Go through the records and show each line where the word "from" occurs.

» Listing
%%
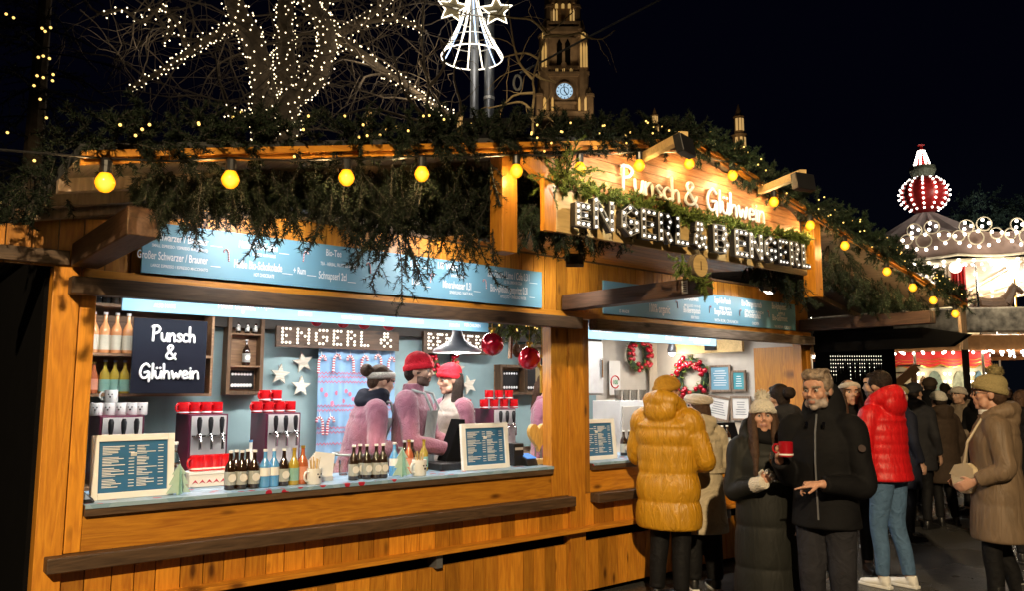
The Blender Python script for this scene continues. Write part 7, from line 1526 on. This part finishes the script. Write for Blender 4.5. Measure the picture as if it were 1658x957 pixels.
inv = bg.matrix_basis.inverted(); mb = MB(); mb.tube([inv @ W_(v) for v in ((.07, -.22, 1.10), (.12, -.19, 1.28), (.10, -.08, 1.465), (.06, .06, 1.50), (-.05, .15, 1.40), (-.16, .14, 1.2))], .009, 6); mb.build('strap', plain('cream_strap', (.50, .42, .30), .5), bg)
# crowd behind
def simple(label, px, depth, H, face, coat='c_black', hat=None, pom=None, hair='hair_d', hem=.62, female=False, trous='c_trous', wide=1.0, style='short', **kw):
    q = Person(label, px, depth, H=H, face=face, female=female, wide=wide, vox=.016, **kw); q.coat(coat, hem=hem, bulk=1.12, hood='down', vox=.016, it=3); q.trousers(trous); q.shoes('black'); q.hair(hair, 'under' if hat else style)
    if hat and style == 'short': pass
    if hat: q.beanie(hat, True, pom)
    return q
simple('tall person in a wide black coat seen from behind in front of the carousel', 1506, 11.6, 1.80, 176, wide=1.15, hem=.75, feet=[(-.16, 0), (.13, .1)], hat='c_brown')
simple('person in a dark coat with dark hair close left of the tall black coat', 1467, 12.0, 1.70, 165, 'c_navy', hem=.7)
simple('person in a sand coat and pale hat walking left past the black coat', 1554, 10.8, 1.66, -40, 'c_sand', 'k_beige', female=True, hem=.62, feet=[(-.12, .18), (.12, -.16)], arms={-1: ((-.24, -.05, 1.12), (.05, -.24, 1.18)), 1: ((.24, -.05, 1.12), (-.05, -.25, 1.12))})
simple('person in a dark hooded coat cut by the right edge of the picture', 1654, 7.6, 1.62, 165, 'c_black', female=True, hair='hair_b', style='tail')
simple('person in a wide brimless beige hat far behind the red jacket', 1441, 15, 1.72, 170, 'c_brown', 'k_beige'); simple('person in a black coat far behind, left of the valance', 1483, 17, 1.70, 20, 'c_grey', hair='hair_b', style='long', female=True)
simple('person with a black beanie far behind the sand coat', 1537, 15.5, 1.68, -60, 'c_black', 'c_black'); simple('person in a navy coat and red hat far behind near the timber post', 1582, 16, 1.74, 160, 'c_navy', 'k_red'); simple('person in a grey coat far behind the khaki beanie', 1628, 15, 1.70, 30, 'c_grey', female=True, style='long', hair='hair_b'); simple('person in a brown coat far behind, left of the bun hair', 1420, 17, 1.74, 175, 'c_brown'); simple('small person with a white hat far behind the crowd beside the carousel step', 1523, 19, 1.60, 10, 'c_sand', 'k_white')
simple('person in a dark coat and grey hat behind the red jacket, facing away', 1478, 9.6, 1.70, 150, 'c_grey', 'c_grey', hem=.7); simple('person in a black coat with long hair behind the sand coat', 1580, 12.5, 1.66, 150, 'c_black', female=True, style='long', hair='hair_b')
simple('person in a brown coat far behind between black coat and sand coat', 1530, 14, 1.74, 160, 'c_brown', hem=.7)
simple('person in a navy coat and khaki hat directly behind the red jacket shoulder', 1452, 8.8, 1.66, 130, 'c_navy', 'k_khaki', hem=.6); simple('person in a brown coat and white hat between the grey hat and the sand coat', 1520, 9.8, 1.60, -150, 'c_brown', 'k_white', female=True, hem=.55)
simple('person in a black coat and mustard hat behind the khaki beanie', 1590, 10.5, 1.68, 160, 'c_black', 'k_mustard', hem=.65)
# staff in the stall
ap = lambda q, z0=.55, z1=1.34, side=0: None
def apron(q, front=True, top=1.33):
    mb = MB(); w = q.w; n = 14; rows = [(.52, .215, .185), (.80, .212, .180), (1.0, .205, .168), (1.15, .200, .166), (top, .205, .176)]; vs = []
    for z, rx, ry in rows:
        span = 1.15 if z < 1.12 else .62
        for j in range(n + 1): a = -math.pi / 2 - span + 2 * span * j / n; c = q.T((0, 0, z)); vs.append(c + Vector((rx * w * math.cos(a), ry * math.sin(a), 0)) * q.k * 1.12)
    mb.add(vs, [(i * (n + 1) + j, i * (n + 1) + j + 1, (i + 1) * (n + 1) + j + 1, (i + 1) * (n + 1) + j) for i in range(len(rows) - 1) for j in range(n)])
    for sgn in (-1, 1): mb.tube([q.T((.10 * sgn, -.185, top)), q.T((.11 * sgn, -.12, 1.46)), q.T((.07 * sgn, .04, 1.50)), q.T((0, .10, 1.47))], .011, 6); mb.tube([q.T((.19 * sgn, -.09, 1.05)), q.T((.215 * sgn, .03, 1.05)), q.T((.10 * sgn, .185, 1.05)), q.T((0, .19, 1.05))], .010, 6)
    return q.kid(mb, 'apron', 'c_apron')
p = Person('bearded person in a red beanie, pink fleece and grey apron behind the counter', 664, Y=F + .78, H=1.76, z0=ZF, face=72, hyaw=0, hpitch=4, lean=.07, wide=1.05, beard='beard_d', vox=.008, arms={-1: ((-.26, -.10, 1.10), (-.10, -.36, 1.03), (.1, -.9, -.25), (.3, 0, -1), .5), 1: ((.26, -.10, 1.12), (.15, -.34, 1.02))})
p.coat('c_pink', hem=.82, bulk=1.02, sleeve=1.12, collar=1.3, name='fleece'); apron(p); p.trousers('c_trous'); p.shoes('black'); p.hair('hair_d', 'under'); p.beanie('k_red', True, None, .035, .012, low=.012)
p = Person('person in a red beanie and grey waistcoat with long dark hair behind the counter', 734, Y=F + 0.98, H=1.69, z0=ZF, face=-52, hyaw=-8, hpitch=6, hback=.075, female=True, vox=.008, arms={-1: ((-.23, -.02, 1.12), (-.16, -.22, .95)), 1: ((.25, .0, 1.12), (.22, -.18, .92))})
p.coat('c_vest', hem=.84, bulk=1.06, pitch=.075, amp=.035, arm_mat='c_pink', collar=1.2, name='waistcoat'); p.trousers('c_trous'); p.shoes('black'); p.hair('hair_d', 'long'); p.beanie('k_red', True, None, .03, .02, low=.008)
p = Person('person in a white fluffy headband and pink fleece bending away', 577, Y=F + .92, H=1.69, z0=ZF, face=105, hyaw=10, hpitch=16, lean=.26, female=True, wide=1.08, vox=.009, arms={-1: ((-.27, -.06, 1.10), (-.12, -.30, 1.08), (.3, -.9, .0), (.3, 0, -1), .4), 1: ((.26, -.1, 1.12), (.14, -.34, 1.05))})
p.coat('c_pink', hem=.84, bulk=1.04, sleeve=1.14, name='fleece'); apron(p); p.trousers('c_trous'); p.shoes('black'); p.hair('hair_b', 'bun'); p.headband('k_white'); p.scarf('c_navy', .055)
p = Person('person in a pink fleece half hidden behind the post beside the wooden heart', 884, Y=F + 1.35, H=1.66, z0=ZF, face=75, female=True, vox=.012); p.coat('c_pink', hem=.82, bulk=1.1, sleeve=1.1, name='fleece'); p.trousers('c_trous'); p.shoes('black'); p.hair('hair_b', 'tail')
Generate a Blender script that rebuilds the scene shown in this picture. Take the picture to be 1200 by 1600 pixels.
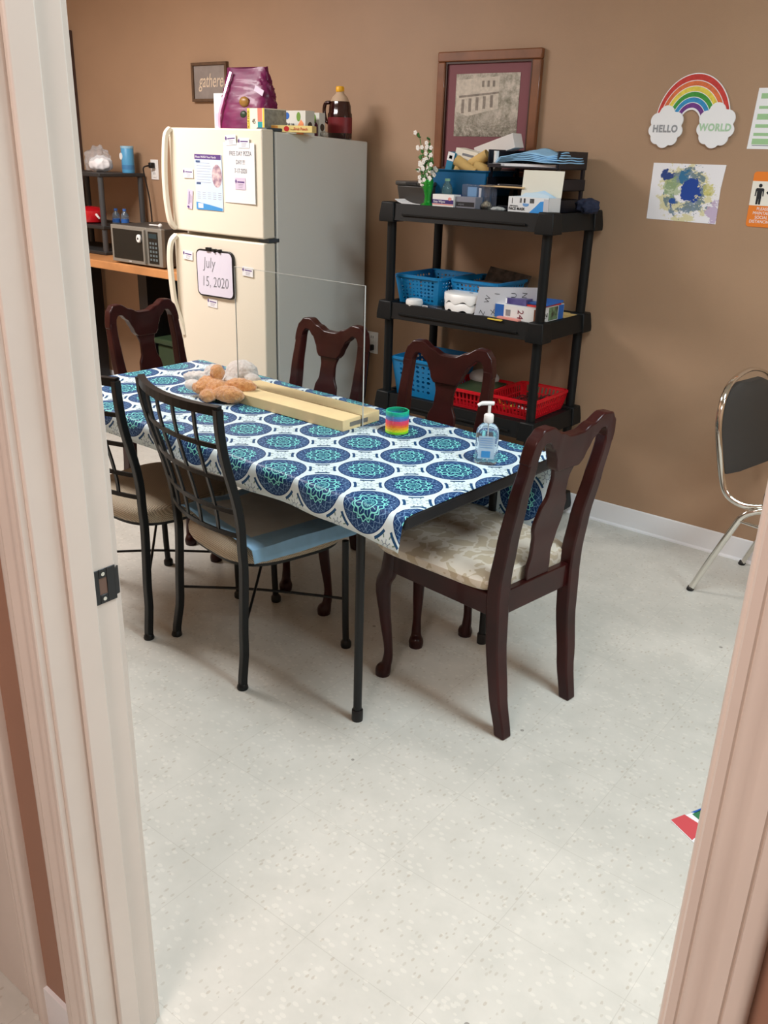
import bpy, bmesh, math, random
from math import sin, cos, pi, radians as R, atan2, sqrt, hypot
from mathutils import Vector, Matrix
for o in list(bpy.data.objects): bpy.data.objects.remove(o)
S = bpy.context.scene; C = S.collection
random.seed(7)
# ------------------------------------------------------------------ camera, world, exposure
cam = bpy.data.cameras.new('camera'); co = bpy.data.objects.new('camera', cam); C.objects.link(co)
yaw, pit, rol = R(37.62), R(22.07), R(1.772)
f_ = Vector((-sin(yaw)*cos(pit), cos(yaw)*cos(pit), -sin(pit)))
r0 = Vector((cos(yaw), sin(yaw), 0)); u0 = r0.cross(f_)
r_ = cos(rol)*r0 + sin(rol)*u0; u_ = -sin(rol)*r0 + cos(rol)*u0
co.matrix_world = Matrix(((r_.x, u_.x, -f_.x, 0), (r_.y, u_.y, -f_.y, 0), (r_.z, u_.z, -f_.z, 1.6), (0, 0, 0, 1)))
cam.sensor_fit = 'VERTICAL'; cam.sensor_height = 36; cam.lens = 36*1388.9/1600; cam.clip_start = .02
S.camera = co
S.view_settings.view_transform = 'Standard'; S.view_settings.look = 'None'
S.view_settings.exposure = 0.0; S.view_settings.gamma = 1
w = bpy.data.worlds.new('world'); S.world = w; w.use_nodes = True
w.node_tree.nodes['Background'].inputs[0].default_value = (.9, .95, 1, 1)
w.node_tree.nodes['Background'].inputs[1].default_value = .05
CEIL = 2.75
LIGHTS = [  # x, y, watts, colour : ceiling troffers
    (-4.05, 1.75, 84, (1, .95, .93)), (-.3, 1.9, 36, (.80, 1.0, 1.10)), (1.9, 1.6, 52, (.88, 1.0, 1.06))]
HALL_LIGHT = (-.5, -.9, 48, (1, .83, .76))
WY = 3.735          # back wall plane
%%
» Reply to the task
The Blender Python script for this scene continues. Write part 7, from line 1526 on. This part finishes the script. Write for Blender 4.5. Measure the picture as if it were 1658x957 pixels.
simple('tall person in a wide black coat seen from behind in front of the carousel', 1506, 11.6, 1.80, 176, wide=1.15, hem=.75, feet=[(-.16, 0), (.13, .1)], hat='c_brown')
from math import sin, cos, pi, radians as R, atan2, sqrt, hypot
from mathutils import Vector, Matrix